[What is required]: Open with the line that has "Write the bpy"; close with the line that has "R_ = math.radians". Retype those lines exactly, images excluded.

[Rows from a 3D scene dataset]
◆ ◆ ◆
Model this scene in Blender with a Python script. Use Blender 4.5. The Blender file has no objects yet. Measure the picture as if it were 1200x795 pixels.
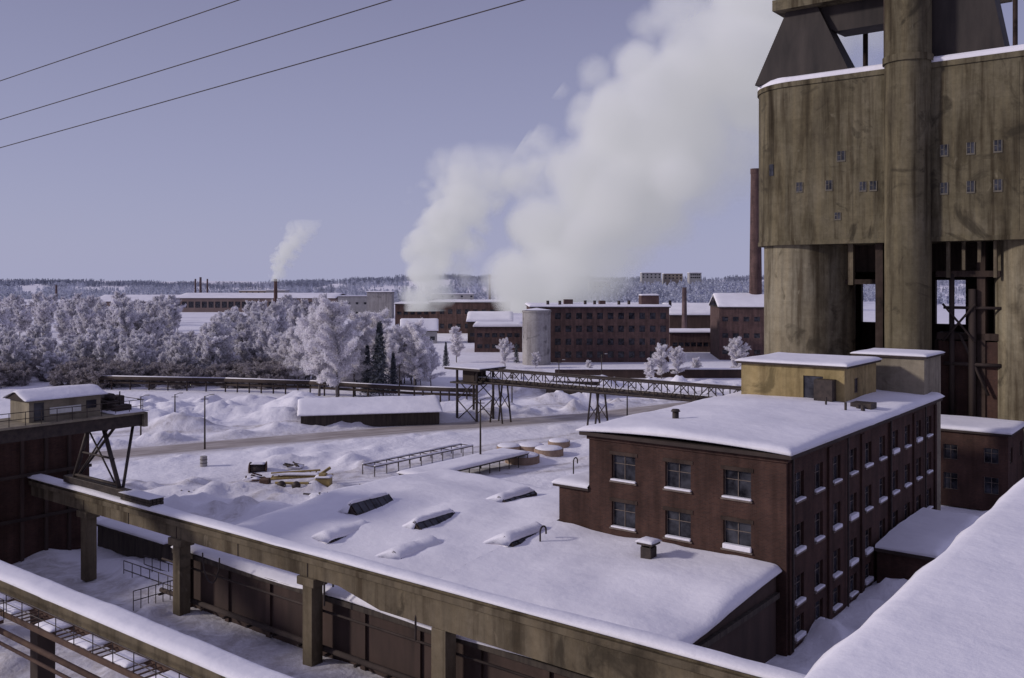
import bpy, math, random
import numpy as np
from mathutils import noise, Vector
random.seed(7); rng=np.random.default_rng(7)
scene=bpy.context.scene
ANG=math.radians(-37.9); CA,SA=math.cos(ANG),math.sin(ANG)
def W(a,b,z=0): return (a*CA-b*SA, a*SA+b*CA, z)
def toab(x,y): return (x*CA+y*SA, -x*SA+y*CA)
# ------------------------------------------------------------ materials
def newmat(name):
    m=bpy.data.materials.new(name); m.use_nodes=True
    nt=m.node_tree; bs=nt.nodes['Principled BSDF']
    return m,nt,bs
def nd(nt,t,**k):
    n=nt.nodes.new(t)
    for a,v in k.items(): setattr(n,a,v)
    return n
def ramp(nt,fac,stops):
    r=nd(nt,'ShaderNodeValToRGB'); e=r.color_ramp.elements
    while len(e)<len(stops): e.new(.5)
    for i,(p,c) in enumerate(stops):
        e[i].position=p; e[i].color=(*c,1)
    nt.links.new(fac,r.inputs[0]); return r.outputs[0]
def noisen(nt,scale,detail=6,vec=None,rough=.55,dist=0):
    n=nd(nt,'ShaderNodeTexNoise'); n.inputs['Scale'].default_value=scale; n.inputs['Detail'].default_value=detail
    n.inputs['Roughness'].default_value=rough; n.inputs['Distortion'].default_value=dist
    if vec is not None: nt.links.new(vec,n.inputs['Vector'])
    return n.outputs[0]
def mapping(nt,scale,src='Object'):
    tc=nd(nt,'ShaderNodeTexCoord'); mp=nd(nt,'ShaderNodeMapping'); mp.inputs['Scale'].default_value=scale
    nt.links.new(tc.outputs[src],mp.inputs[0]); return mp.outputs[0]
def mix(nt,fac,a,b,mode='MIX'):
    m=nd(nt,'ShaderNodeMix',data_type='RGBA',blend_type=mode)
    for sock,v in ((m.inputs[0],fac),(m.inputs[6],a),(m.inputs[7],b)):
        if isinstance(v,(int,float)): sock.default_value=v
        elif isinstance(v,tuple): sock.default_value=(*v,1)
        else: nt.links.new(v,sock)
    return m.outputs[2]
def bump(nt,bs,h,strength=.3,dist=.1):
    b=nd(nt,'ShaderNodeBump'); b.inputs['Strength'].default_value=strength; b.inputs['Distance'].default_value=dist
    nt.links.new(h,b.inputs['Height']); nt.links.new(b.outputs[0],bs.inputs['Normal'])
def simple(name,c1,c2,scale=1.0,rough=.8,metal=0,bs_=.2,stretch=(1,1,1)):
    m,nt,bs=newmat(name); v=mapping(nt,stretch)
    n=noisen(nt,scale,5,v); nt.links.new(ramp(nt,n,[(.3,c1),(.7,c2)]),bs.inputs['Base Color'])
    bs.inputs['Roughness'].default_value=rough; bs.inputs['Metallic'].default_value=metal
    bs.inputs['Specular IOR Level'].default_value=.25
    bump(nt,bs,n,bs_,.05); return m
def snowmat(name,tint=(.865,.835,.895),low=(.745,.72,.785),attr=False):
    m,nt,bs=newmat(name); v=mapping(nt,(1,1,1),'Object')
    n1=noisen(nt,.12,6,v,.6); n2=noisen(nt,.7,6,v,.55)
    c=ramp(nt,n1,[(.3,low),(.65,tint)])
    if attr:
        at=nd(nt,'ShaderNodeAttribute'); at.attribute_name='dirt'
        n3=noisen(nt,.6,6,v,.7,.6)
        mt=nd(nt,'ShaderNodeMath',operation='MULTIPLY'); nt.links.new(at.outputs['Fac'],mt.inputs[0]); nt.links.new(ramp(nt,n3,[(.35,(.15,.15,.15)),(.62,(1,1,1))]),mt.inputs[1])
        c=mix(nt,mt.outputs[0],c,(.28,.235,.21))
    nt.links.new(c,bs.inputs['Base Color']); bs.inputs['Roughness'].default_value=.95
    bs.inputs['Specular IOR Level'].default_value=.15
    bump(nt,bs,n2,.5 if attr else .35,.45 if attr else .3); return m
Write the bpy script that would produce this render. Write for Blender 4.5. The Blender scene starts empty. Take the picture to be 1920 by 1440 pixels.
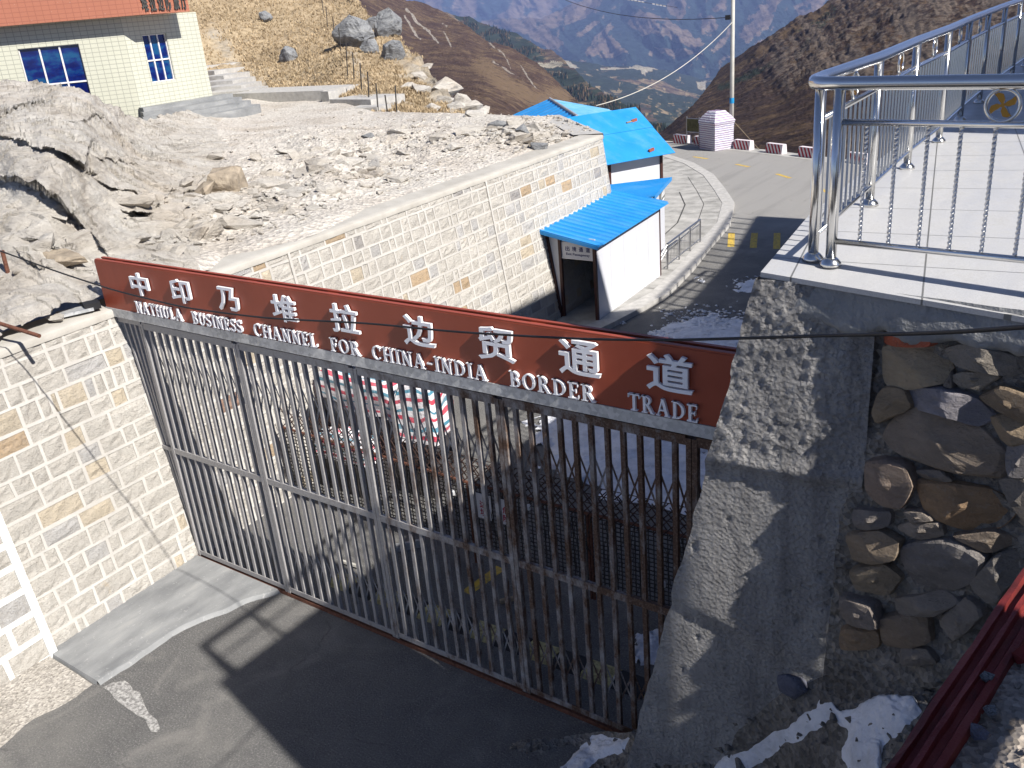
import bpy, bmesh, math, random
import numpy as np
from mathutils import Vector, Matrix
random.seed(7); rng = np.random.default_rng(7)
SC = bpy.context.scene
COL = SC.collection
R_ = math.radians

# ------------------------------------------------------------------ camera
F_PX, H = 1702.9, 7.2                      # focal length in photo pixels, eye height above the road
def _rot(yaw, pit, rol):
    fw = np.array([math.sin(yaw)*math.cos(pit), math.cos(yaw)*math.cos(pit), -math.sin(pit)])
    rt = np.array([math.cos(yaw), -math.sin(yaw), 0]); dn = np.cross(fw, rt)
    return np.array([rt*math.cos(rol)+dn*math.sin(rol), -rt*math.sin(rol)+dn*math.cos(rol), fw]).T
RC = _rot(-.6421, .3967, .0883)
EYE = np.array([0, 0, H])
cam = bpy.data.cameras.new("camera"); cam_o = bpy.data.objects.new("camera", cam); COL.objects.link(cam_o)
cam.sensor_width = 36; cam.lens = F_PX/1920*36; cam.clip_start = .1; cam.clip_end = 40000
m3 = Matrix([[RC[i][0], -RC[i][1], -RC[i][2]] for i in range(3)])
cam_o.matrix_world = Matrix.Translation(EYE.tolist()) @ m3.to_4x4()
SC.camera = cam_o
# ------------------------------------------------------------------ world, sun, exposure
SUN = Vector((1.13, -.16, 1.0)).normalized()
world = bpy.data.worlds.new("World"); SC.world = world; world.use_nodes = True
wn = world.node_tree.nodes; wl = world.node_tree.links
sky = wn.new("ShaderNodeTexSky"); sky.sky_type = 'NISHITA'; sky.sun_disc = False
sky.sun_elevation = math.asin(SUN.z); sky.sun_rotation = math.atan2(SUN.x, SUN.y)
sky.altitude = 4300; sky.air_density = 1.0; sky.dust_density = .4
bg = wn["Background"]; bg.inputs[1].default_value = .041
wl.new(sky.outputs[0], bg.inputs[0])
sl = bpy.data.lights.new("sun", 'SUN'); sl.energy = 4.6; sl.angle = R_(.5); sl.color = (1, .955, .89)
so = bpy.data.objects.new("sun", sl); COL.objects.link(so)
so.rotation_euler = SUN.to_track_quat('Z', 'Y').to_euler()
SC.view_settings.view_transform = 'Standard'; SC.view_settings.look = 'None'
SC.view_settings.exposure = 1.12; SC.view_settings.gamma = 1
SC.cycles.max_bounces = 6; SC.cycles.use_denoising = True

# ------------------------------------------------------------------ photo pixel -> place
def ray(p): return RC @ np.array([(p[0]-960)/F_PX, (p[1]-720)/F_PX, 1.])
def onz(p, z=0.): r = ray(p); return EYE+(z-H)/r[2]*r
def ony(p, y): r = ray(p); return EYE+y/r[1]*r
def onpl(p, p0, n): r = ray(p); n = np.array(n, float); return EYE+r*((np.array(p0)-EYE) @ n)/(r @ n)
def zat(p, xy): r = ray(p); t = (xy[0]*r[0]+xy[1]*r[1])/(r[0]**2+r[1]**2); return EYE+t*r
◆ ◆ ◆
[Answer to this task]:
Write the bpy script that would produce this render. Write for Blender 4.5. The Blender scene starts empty. Take the picture to be 1920 by 1440 pixels.
import bpy, bmesh, math, random
import numpy as np
from mathutils import Vector, Matrix
random.seed(7); rng = np.random.default_rng(7)
SC = bpy.context.scene
COL = SC.collection
R_ = math.radians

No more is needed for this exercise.